Sublists in Prolog(without recognizing the empty list)

Question

I want to create a predicate in Prolog which will check if a list A is a sublist of a list B. Moreover I do not want my program to consider an empty list as a subset of another one.

E.g. included_list([1,4],[1,2,3,4,5]). true. included_list([2,3],[1,2,3,4,5]). true. included_list([1,6],[1,2,3,4,5]). false. included_list([],[1,2,3,4,5]). false. and so on...

So, I have written the following code so far:

member(X,[X|Tail]).
member(X,[Head|Tail]):- member(X,Tail).

included_list([X],_).
included_list([Head|Tail],List):- member(Head,List), included_list(Tail,List).

But the above code seems to be wrong, because in one specific case it throws true, instead of throwing wrong. I wish I'd made it clear having presented the following screenshot:

As you might have noticed the fifth(5th) sentence gives true, instead of wrong. That is, when I write a sentence of the form:

included_list([x,y],[w,x,v,z]).

whereas only x is included in the second list(and not y) the program gives me true(and this is wrong).

In general, if the first argument of the first list is included in the second list then, no matter if the rest of the former are included in the latter, the program gives me true.

In any other case the program gives me the right result(true or false).

What do I do wrong?

I will be waiting for your answers!

Thank you in advance!

Answer 1

In this answer we let meta-predicate maplist/2 handle recursion and define:

all_included(Sub, Es) :-
   same_length(Es, Xs),
   Sub = [_|_],                     % minimum length: 1
   append(_, Sub, Xs),              % maximum length: as long as `Es`
   maplist(list_member(Es), Sub).

Let's run the queries the OP gave! First up, use-cases we expect to succeed:

?- member(Xs, [[1,4],[2,3],[2,3,5],[3,4]]), all_included(Xs, [1,2,3,4,5]).
   Xs = [1,4]
;  Xs = [2,3]
;  Xs = [2,3,5]
;  Xs = [3,4]
;  false.

Next up, some use-cases we expect to fail:

?- member(Xs, [[],[2,6],[1,6]]), all_included(Xs, [1,2,3,4,5]).
false.

?- all_included([3,5], [1,2,5]).
false.

Answer 2

Your problem is the first clause of included_list/2. This:

included_list([X], _).

What does it mean? It means, "If the first argument is a list with one element, succeed, ignoring the second argument."

A short aside: if you would not ignore compiler warnings, you would have caught this mistake already. You should get a loud and clear "Singleton variable" warning, hinting that the code you have written does not do what you think it does.
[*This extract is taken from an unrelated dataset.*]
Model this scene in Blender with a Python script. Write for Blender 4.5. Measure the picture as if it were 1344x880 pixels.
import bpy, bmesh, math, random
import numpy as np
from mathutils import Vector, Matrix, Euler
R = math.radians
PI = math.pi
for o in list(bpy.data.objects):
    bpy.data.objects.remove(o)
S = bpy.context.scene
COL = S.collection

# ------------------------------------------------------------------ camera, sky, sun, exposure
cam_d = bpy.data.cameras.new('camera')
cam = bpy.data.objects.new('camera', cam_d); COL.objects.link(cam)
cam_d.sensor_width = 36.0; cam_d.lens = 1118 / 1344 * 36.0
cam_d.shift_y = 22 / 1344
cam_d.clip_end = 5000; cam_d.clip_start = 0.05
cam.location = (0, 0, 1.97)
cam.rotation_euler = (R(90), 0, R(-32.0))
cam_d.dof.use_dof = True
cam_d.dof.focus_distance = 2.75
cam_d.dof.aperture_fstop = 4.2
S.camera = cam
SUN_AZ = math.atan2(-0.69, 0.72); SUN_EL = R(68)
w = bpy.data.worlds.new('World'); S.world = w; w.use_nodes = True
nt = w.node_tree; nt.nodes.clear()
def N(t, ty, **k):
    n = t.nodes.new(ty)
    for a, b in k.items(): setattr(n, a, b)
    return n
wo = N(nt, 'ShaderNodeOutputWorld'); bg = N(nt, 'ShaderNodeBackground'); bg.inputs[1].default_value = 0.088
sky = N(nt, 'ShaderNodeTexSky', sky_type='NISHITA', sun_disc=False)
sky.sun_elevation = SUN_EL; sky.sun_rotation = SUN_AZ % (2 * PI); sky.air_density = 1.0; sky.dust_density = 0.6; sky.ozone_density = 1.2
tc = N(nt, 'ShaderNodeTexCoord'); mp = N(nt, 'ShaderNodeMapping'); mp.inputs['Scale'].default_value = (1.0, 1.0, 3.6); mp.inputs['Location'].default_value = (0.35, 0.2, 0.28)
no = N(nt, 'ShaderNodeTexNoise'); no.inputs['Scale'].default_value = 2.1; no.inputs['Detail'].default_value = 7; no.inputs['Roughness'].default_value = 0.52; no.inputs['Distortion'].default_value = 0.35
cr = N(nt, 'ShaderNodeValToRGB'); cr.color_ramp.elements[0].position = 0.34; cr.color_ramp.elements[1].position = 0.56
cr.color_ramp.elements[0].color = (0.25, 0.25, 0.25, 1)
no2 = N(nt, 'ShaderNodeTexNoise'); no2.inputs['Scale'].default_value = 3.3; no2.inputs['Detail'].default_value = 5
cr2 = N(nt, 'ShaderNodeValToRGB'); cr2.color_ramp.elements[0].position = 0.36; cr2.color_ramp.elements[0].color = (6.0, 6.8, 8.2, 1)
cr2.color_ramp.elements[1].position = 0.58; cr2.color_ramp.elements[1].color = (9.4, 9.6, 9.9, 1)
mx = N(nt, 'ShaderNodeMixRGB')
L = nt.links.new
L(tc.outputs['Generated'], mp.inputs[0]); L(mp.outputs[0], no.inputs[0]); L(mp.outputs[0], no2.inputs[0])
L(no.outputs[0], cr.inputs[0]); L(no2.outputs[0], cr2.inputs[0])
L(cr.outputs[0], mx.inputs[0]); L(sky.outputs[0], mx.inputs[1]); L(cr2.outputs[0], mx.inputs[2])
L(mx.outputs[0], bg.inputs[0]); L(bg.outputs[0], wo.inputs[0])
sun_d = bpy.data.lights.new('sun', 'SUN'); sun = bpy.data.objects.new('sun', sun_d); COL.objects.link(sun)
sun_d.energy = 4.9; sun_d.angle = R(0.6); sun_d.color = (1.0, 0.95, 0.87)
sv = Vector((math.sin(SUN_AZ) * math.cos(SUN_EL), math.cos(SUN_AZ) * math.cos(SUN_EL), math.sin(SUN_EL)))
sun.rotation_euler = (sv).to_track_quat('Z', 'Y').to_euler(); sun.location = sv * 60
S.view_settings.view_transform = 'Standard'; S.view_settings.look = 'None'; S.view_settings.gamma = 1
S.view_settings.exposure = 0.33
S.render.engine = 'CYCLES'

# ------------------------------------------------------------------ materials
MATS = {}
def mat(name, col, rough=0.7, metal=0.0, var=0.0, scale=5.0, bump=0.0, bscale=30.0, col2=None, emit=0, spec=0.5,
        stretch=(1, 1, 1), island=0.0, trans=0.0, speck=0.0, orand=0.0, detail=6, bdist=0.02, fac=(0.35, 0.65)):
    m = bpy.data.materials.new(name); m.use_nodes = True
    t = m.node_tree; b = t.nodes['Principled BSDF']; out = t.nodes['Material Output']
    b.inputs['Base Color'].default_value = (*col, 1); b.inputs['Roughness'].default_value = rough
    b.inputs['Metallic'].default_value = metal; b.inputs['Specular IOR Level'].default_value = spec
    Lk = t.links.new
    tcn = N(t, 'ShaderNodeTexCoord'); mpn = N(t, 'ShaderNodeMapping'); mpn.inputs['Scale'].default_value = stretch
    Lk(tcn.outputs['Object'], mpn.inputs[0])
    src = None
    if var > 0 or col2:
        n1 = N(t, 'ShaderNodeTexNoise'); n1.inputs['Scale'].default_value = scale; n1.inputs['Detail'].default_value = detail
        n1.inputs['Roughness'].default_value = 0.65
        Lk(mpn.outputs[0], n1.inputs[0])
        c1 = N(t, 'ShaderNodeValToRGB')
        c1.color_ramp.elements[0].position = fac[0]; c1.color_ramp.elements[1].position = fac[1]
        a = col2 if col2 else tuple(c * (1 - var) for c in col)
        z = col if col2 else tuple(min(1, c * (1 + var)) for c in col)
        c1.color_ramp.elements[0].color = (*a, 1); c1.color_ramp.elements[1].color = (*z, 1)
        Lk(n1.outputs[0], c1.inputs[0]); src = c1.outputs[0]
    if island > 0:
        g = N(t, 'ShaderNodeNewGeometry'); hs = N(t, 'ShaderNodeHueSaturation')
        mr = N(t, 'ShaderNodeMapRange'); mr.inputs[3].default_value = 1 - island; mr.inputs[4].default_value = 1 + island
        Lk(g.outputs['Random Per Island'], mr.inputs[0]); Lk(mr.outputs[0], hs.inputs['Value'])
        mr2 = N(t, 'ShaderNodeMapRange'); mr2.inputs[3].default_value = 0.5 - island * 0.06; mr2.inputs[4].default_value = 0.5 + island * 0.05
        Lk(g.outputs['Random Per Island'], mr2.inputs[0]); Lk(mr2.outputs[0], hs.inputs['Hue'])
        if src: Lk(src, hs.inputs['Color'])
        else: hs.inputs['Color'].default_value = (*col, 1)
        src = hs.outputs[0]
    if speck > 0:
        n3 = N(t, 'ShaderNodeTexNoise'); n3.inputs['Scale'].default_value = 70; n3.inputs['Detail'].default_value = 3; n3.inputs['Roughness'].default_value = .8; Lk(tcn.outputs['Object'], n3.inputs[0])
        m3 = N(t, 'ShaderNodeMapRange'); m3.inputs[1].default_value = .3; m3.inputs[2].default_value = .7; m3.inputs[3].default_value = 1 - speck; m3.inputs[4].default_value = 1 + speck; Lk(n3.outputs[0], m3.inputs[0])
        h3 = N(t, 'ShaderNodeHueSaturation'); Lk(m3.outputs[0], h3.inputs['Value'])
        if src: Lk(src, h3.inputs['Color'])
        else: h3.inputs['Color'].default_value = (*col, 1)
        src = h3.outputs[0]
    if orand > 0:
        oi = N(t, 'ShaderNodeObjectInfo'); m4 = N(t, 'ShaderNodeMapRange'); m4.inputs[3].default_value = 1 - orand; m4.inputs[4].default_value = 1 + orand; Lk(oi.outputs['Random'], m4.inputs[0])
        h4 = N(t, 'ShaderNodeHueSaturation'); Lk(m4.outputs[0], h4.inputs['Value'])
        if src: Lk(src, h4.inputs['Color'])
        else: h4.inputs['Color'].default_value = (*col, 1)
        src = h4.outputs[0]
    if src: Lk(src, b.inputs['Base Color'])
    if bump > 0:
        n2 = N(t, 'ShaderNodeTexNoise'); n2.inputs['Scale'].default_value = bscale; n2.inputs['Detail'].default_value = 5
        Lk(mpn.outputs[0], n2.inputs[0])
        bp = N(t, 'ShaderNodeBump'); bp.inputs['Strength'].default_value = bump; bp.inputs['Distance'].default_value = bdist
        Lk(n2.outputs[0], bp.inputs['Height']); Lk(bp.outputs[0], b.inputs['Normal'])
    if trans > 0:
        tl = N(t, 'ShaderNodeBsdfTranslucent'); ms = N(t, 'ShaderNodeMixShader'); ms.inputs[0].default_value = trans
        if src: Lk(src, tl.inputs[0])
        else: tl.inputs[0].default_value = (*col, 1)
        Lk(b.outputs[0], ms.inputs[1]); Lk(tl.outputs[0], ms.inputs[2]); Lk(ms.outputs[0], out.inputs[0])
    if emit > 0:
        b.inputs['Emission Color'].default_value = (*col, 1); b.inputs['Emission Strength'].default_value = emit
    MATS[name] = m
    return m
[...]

What you actually mean is more along the lines of:

subset_list([X|Xs], Ys) :-
    subset_list_1(Xs, X, Ys).

subset_list_1([], X, Ys) :-
    member(X, Ys).
subset_list_1([X|Xs], X0, Ys) :-
    member(X0, Ys),
    subset_list_1(Xs, X, Ys).

But I don't know why you don't simply use the available subset/2, and simply add a requirement that the subset is not an empty list:

subset_list(Subset, List) :-
    Subset = [_|_], % a list with at least one element
    subset(Subset, List).

Despite what the documentation claims, the second argument to subset/2 does not have to be a true "set", but it does expect that both lists are ground (do not contain any free variables). You can see the source code here.